Handy-Lokalisation: Google weiß, wo Du warst
Mit "Google Latitude" kann man seinen Freunden hinterher spionieren. Der Internet-Konzern erweitert den unheimlichen Dienst nun noch - und speichert alle besuchten Orte.
Google weiß bekanntlich viel von uns - unsere Vorlieben durch unsere Eingaben in die Suchmaschine des Internet-Konzerns, beispielsweise. Seit Frühjahr kennt der Netzriese nun auch die aktuelle Örtlichkeit einiger seiner Nutzer: Damals wurde mit "Google Latitude" ein Dienst eingeführt, der sich der in immer mehr Handys verfügbaren Navigationstechnologien bedient. Latitude ist mit zahlreichen Mobiltelefonen nutzbar und erfasst die aktuelle Position des Nutzers und stellt sie auf einer Karte dar. Sinn des Dienstes ist laut Google vor allem, die Position von Freunden zu erfahren: Haben die die Überwachung durch Latitude freigeschaltet, könne man sich ja beispielsweise auf einen Kaffee treffen.

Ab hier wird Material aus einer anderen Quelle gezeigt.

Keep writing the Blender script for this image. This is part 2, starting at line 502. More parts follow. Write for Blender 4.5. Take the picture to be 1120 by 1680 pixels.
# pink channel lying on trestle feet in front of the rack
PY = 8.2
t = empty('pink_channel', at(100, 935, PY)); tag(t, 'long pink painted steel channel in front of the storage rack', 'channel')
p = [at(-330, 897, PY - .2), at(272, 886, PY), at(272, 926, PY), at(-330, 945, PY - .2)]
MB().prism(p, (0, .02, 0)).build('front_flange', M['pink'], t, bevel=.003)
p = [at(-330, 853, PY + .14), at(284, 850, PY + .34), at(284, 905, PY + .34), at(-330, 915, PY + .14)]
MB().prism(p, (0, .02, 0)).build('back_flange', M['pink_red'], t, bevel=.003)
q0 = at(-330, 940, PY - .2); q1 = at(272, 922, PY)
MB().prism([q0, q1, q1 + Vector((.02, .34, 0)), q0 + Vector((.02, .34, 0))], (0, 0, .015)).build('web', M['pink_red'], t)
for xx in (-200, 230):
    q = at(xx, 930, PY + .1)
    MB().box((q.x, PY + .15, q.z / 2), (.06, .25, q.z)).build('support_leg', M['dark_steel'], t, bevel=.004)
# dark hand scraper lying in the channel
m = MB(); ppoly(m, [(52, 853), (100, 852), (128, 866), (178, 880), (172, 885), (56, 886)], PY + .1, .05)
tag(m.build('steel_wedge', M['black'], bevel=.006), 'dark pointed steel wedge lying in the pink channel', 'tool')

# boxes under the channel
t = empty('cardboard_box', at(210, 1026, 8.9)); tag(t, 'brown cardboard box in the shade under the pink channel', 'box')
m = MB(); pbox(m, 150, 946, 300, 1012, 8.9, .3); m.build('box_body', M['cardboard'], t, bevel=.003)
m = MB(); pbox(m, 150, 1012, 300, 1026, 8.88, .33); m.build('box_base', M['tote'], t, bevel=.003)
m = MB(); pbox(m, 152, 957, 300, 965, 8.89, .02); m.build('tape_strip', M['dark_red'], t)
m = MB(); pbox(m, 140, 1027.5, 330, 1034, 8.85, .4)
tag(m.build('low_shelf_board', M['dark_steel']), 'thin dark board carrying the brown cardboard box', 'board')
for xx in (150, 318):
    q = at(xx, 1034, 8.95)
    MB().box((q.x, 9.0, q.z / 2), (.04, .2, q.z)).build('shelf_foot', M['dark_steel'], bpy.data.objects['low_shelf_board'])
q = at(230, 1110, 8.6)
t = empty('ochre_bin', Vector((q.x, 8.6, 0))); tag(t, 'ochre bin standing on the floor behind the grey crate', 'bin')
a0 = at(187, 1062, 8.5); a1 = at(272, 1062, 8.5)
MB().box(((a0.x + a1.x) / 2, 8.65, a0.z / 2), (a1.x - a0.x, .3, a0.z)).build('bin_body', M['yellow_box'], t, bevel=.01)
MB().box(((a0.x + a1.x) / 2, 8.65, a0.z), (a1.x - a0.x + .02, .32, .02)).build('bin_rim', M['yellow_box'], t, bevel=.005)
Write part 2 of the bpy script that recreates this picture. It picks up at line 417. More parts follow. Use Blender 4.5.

Schon in der Standardvariante wirkt Latitude auf Menschen, die etwas auf ihre Privatsphäre geben, leidlich unheimlich. Zwei neue Funktionen, die seit dieser Woche verfügbar sind, machen den Dienst nun noch problematischer: Künftig speichert das Angebot auf Wunsch die zurückgelegte Route mit, damit man am Abend sehen kann, wo man war. Das Selbststalking wird wie bisher allein durch Google-Account und Passwort geschützt.
Diese "Location History" ist eine Abkehr von Googles bislang eher vorsichtigem Umgang mit dem Datenschutz bei Latitude. Während der Konzern bei der Einführung des Angebots im Februar noch betonte, Ortsdaten würden oft bereits nach wenigen Minuten wieder von seinen Servern gelöscht, muss sich nun der Nutzer selbst bei aktivierter Ortserfassung darum kümmern. Um solche Bedenken auszuräumen, betont man bei Google, dass die Ortserfassung ja niemals "öffentlich" verfügbar sei und auch Latitude-"Freunden" nicht zur Verfügung stehe. Zudem könne der Nutzer jederzeit die gesamte "Location History" oder Teile davon löschen. Allerdings muss man auch hier aufpassen: Dreht man die Funktion bei Latitude ab, sind die bisherigen Spuren erst einmal nicht gelöscht - das muss der Nutzer von Hand über die Funktion "History Management" erledigen.
Noch ein wenig unheimlicher ist die zweite neue Latitude-Funktion, die in dieser Woche eingeführt wurde. Sie nennt sich "Location Alerts" (Ortshinweise) und dient dazu, automatisch darauf hingewiesen zu werden, wenn sich ein Latitude-"Freund" in der Nähe befindet. Dazu arbeitet das System mit einem ausgefeilten Überwachungsalgorithmus: Es lernt zunächst rund eine Woche lang die tägliche Routine des Nutzers und merkt sich "Standardorte". So wird man beispielsweise nicht informiert, dass ein Latitude-"Freund" in der Nähe ist, wenn man sich auf der täglich angesteuerten Arbeitsstätte befindet, sondern nur an "ungewöhnlichen Orten". Ebenso kann "Location Alerts" die Zeit mit einkalkulieren: Befindet man sich zu einer ungewöhnlichen Uhrzeit an einem Standardort, wird auch das für eine Freundeszusammenführung genutzt.
Datenschützer hatten bereits in der ersten, milderen Variante Bauchschmerzen bei Latitude. Das dürfte sich jetzt noch verstärken. Latitude sei "eine Gefahr", hieß es etwa von der Netzbürgerrechtsorganisation "Privacy International". Thilo Weichert, Datenschutzbeauftragter des Landes Schleswig-Holstein, meinte gegenüber taz.de, Google profiliere sich immer mehr mit Anwendungen, die eigentlich niemand brauche, aber zugleich als riesige Datenfundgruben dienen könnten. "Selbst wenn Google bereit wäre, die Daten personenbezogen nicht zu verwenden, so stünden diese Daten US-Sicherheitsdiensten zur freien Verfügung. Gerade kämpfen wir gegen den US-Zugriff auf Bankdaten." Niemand solle "so dumm sein, jetzt seine Bewegungsprofile an die USA" auszuliefern, so Weichert weiter. Sämtliche Transparenzzusagen von Google seien "reine Vertrauenssache" gegenüber dem Unternehmen.